WHAT TO WORK ON ▸ Show only lines that include "pixels".

EXERCISE INPUT ▸
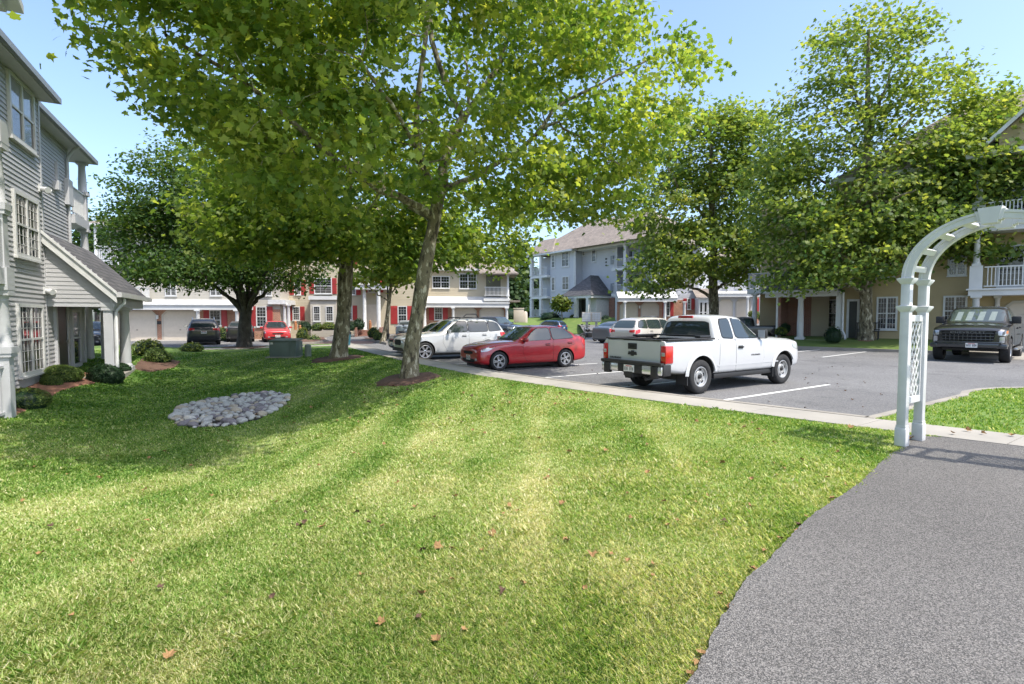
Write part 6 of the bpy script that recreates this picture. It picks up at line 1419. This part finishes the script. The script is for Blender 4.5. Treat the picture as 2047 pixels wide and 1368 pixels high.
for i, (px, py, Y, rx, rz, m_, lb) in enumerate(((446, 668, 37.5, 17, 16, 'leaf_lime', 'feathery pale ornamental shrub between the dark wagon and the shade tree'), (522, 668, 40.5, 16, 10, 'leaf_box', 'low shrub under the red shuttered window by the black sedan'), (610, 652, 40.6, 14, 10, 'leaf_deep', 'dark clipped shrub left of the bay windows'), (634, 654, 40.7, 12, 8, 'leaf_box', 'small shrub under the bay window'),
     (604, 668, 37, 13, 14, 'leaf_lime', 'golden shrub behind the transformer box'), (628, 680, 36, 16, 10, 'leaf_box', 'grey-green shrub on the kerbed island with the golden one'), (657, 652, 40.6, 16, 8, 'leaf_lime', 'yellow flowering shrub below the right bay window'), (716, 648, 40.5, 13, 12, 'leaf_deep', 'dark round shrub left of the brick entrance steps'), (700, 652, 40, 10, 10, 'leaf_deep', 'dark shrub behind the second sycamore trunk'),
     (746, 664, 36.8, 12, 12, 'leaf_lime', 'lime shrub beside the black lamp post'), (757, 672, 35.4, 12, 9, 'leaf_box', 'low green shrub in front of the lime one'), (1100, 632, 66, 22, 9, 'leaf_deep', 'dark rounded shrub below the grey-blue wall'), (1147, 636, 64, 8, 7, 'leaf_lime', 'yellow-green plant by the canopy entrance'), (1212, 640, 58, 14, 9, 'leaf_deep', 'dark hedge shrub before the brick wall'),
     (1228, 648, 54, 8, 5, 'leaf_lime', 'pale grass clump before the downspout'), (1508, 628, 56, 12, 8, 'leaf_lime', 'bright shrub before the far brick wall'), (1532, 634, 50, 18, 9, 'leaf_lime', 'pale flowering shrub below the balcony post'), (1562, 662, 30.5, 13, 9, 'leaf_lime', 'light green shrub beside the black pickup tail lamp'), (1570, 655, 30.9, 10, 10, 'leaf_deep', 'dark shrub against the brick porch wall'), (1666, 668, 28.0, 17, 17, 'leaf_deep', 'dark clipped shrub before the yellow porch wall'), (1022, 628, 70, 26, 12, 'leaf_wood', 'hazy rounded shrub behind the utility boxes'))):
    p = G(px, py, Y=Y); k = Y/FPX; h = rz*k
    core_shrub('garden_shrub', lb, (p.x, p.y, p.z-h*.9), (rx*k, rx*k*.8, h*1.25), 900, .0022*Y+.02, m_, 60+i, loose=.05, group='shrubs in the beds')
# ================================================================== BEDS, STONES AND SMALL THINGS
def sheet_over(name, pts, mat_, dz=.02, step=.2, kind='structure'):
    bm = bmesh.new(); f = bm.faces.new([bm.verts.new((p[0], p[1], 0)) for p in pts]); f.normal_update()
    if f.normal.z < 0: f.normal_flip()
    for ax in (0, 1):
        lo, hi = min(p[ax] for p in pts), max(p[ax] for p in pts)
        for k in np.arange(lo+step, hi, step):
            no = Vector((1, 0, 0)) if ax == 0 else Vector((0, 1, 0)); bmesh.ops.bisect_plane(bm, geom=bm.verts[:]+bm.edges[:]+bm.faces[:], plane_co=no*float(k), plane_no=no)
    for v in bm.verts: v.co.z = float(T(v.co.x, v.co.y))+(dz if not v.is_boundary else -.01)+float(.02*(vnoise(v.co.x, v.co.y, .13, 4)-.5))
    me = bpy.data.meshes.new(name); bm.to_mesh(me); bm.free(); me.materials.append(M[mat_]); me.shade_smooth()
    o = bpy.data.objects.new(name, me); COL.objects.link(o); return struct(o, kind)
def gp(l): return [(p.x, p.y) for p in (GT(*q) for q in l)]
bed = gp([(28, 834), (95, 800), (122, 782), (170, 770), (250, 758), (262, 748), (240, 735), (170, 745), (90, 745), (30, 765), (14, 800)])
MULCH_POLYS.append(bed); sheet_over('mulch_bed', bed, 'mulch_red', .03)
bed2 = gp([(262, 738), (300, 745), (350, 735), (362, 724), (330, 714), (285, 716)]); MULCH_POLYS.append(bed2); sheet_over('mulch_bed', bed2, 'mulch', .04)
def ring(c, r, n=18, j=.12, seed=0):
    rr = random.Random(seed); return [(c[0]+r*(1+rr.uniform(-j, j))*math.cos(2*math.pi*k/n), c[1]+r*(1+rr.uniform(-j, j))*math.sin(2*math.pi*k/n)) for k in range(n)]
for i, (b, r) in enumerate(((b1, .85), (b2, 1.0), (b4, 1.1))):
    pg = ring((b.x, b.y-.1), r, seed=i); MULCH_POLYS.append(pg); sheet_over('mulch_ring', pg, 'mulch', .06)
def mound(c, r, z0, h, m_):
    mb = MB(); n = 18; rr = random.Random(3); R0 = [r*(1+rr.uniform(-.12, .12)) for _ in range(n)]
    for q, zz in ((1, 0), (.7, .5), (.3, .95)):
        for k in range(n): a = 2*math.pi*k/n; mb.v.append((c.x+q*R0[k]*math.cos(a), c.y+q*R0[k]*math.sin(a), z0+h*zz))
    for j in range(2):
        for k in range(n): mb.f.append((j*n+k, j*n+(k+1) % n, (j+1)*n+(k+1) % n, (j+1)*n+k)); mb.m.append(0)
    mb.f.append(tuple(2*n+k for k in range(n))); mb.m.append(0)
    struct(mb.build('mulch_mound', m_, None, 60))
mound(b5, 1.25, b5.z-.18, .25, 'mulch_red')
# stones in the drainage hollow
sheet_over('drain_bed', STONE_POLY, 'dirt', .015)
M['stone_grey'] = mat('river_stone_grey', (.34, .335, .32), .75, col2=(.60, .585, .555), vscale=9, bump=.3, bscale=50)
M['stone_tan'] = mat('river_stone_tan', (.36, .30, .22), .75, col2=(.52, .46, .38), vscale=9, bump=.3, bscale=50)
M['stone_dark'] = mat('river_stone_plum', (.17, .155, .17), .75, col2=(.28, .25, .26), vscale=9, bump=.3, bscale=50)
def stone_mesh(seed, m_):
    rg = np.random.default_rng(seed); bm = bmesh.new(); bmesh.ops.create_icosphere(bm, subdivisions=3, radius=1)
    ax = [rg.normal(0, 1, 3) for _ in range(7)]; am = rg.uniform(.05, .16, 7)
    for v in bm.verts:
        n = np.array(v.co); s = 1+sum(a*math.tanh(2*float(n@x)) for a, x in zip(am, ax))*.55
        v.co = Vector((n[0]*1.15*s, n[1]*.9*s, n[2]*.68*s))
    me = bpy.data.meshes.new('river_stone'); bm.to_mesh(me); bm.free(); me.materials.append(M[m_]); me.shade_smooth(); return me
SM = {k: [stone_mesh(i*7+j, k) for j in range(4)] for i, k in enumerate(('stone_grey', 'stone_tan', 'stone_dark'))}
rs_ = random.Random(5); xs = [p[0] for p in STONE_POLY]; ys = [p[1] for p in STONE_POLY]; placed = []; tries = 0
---
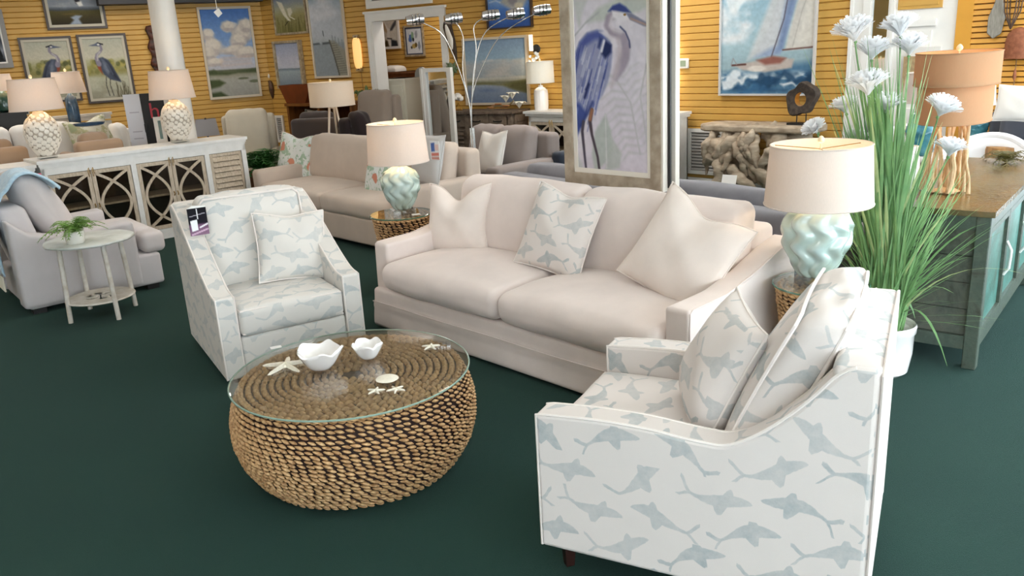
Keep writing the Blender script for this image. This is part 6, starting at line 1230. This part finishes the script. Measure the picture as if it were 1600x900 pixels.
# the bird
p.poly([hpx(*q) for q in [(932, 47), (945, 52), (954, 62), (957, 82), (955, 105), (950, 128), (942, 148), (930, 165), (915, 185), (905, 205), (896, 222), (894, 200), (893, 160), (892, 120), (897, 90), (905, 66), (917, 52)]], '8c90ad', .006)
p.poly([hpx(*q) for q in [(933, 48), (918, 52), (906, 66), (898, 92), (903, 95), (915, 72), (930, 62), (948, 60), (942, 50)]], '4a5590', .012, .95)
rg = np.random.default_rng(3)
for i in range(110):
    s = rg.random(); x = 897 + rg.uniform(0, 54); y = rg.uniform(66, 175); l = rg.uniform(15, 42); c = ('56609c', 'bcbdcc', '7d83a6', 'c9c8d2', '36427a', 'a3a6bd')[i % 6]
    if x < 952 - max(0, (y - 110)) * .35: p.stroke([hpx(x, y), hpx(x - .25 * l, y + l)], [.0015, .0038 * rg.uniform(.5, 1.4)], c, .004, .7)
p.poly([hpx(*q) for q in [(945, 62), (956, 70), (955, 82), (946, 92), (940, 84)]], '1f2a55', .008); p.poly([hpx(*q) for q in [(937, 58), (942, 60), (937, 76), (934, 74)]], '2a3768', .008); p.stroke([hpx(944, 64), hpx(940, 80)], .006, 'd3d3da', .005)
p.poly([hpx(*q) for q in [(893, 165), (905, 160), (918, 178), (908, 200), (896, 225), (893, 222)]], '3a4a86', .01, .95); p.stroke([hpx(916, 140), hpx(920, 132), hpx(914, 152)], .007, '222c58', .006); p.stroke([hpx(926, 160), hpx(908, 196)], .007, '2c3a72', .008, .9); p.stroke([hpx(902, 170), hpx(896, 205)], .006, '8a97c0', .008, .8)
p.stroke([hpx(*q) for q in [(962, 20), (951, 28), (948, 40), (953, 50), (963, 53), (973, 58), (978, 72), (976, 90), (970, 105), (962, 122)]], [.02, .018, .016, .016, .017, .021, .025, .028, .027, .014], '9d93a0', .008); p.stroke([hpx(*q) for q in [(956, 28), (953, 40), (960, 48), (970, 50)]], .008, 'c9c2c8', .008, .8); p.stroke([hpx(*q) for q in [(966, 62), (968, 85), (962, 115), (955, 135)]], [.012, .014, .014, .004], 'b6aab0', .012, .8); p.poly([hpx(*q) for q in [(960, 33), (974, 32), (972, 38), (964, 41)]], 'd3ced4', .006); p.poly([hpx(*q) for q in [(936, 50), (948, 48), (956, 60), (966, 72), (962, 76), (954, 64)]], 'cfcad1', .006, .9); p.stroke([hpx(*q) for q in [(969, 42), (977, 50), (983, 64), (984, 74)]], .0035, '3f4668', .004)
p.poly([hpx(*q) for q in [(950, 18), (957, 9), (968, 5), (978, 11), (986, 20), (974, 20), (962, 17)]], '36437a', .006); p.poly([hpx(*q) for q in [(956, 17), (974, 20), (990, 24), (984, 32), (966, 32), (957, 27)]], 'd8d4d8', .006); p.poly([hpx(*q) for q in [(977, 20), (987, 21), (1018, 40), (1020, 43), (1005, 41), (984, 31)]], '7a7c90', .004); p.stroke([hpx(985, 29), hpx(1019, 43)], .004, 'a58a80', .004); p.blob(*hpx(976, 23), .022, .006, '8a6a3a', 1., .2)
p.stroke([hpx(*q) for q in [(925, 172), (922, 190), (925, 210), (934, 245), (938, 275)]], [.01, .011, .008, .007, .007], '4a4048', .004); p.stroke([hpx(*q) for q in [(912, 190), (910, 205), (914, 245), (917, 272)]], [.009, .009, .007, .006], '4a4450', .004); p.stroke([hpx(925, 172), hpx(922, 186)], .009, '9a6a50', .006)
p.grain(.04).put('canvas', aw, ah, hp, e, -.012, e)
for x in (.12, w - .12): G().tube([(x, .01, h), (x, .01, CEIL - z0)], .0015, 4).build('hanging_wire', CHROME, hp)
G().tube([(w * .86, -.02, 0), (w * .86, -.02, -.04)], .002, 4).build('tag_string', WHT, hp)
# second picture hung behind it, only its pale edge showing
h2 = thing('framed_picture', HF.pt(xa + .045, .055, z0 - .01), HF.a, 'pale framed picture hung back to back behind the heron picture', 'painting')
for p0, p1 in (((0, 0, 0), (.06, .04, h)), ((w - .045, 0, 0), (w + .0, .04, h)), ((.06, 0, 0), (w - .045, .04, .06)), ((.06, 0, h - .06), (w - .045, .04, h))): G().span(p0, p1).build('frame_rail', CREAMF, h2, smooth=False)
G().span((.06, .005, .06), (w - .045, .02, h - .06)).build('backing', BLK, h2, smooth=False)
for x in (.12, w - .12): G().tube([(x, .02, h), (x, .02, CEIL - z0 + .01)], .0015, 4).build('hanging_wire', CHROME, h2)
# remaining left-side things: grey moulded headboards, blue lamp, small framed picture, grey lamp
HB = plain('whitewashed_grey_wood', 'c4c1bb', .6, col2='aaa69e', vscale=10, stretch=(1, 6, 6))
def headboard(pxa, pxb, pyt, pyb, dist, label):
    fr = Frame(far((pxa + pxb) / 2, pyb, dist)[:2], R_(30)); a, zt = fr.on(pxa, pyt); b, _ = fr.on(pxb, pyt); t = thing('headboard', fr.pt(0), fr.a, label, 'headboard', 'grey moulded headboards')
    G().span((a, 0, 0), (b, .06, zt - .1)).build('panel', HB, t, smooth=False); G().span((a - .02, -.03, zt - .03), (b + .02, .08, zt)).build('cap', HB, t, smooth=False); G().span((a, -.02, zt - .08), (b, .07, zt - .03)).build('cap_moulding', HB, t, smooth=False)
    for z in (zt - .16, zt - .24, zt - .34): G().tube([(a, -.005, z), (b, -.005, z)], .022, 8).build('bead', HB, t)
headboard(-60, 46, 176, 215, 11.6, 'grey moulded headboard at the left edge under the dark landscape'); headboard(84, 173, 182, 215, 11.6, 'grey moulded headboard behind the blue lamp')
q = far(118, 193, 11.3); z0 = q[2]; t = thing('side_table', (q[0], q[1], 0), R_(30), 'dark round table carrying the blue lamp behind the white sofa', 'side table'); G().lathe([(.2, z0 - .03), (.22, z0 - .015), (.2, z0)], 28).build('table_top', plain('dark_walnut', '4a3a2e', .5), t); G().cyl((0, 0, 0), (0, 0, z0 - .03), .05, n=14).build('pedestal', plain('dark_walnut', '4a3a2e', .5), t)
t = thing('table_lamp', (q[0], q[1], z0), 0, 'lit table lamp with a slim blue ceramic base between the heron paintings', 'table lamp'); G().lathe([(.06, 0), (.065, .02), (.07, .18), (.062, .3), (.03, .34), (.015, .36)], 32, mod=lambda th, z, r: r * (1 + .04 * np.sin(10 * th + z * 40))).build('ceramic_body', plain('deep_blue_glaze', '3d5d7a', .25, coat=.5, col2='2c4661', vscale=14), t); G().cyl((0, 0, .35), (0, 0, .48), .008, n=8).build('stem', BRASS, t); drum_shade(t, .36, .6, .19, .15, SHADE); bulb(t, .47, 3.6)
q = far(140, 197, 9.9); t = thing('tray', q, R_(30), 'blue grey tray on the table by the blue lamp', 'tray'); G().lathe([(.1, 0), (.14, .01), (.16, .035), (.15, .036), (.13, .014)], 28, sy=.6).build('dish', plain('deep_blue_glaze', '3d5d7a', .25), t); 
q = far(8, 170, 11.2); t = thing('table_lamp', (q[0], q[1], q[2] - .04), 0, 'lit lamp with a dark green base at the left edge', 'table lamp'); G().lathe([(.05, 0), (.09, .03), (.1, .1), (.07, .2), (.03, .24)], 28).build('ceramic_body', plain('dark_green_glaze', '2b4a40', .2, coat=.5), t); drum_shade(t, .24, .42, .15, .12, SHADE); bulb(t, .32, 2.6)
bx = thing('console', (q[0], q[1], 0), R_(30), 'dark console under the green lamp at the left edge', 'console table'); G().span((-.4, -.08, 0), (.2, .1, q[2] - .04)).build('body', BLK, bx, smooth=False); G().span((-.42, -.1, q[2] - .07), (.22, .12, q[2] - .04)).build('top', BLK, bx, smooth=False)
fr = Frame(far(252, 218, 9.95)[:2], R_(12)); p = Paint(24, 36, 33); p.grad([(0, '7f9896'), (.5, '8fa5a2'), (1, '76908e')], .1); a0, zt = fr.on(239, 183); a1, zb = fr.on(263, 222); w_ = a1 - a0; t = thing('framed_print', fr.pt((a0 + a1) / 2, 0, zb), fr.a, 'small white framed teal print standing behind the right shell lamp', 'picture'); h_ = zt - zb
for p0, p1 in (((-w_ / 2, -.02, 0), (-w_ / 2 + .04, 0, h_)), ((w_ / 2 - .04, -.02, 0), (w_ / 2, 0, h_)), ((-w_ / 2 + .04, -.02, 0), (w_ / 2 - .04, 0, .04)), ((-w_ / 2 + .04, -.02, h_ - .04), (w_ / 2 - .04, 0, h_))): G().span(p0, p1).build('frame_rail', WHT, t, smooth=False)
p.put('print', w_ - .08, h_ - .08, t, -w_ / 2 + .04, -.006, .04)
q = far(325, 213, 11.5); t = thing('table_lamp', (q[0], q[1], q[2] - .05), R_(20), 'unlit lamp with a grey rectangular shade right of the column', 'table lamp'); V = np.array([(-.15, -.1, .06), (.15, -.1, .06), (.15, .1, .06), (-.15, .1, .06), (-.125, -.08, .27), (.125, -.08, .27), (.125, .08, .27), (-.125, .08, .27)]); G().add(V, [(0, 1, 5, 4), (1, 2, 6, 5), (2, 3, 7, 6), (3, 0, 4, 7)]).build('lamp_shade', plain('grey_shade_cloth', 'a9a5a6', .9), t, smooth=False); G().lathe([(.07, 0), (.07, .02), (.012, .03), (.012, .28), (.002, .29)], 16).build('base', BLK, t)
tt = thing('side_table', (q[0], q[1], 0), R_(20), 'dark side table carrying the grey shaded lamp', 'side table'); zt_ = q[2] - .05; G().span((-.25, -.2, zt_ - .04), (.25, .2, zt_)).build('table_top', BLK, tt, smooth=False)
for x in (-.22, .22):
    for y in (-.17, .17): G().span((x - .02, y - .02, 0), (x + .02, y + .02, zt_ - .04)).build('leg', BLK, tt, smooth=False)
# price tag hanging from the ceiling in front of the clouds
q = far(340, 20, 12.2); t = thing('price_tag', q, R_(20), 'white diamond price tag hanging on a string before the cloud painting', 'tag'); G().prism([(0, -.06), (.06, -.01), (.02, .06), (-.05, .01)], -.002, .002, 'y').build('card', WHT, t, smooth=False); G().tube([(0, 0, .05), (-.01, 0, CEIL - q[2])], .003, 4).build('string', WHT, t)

EXPECTED ANSWER ▸
Write part 6 of the bpy script that recreates this picture. It picks up at line 1419. This part finishes the script. The script is for Blender 4.5. Treat the picture as 2047 pixels wide and 1368 pixels high.
Keep writing the Blender script for this image. This is part 6, starting at line 1230. This part finishes the script. Measure the picture as if it were 1600x900 pixels.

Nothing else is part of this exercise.